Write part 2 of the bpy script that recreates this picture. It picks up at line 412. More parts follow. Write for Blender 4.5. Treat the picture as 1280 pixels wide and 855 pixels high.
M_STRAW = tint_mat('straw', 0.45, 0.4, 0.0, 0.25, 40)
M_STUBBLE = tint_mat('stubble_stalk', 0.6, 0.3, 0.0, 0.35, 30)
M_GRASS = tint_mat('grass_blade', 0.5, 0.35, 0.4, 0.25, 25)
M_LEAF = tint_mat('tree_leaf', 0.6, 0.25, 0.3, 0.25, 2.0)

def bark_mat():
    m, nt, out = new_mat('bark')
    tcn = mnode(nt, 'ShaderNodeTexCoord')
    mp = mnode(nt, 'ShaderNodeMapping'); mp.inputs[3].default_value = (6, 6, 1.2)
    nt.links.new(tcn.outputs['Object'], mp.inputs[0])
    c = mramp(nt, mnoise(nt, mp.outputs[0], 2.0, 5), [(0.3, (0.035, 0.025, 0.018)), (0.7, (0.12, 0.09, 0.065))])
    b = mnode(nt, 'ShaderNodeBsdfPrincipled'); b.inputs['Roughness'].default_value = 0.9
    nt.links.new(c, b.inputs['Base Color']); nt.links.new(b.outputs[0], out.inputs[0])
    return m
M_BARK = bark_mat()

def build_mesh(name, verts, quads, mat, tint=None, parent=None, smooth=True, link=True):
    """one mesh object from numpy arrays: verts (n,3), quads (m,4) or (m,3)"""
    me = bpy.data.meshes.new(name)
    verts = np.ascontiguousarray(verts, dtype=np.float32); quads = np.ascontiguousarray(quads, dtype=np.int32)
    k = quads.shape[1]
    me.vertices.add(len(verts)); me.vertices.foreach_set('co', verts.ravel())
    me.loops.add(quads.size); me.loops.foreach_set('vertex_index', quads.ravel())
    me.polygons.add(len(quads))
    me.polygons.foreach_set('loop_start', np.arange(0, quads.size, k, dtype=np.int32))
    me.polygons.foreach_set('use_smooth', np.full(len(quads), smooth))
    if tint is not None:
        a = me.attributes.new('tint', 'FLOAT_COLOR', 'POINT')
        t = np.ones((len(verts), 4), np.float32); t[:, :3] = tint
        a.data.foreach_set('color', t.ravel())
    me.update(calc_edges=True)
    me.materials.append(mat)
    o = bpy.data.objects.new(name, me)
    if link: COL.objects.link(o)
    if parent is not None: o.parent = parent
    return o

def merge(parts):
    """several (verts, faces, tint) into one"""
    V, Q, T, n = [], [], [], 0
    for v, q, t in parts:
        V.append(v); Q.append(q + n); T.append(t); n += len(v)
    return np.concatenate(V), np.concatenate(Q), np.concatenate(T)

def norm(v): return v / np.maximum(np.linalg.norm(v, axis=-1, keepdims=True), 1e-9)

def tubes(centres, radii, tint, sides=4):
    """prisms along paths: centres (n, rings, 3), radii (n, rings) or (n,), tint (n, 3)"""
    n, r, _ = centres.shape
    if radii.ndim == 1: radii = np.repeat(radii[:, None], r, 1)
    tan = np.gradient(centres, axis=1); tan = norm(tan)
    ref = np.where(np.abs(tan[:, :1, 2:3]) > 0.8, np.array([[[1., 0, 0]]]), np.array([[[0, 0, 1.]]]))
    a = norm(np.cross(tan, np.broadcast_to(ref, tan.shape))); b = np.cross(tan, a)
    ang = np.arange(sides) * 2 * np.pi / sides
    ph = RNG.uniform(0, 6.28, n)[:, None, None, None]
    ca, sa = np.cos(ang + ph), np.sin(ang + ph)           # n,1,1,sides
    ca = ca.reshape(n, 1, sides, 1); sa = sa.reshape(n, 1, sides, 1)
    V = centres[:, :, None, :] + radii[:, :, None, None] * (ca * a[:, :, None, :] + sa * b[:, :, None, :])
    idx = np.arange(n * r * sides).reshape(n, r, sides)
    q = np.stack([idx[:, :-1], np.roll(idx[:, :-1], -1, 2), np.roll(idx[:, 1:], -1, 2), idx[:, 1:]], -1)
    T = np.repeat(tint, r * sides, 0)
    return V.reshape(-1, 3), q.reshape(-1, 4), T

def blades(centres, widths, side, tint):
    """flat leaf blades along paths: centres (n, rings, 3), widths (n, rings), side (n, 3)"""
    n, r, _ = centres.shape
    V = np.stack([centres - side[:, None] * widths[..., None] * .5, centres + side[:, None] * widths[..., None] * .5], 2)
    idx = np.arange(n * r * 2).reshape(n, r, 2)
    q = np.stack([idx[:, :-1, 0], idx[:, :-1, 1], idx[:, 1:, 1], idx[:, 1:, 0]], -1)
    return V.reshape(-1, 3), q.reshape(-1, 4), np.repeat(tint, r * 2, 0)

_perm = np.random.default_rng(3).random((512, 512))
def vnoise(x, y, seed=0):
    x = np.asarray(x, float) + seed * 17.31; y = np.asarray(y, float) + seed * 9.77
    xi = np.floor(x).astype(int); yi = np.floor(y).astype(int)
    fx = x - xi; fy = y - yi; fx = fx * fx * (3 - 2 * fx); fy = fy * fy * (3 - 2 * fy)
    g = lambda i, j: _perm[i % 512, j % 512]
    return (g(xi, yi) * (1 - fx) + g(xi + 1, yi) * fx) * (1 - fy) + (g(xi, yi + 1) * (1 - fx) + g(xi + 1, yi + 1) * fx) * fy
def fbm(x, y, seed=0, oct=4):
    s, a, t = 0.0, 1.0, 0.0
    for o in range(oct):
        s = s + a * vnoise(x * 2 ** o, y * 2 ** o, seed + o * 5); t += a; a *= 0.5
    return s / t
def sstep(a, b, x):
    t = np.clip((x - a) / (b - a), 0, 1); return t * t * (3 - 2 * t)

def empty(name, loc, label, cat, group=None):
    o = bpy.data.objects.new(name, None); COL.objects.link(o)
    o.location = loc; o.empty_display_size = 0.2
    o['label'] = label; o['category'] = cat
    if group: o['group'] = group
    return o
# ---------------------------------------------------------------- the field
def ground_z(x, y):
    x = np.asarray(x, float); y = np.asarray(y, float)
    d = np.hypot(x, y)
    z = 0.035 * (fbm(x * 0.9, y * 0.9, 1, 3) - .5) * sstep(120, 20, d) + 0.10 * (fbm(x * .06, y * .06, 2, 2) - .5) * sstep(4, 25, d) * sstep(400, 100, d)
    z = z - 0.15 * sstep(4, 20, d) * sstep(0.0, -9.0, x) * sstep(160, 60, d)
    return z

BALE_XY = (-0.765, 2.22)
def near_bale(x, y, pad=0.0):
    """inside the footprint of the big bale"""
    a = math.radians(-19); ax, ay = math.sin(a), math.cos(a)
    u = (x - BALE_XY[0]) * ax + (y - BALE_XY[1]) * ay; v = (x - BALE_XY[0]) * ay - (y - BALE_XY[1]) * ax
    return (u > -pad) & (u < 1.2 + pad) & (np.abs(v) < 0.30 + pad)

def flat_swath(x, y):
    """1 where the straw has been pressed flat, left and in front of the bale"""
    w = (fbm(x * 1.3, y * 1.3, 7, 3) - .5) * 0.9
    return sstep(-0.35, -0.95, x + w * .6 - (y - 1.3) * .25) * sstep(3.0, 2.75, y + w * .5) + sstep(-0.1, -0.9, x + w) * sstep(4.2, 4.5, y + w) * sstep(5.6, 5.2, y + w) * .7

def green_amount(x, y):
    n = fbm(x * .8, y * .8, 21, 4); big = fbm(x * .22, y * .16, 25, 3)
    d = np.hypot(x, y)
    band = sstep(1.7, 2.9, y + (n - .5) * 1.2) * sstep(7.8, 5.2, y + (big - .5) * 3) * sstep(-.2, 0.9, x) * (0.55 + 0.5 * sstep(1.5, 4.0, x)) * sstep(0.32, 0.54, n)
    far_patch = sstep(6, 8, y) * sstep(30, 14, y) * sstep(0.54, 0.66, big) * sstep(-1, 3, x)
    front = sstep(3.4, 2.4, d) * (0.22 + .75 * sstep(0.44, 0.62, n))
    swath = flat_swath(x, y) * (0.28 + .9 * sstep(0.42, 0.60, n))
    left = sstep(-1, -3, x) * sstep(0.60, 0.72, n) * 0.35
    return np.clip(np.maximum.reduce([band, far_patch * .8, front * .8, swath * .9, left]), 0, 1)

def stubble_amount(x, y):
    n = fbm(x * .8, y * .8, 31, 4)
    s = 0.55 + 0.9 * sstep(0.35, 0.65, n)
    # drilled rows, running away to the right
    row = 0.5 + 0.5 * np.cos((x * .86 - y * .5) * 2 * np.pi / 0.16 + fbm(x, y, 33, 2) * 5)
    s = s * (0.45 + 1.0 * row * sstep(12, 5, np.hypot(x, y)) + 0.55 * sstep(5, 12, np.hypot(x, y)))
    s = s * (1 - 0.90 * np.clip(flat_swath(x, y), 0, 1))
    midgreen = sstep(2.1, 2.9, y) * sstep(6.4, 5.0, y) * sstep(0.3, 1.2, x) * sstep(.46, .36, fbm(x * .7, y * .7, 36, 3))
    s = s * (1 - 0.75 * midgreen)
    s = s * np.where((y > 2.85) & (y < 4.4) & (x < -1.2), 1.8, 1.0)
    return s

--

• Aim of the exercise:
Lines from the beginning of the data above through the line containing "M_LEAF = tint_mat('tree_leaf', 0.6, 0.25, 0.3, 0.25, 2.0)" are to be returned exactly, and no others.

• Solution to this exercise:
Write part 2 of the bpy script that recreates this picture. It picks up at line 412. More parts follow. Write for Blender 4.5. Treat the picture as 1280 pixels wide and 855 pixels high.
M_STRAW = tint_mat('straw', 0.45, 0.4, 0.0, 0.25, 40)
M_STUBBLE = tint_mat('stubble_stalk', 0.6, 0.3, 0.0, 0.35, 30)
M_GRASS = tint_mat('grass_blade', 0.5, 0.35, 0.4, 0.25, 25)
M_LEAF = tint_mat('tree_leaf', 0.6, 0.25, 0.3, 0.25, 2.0)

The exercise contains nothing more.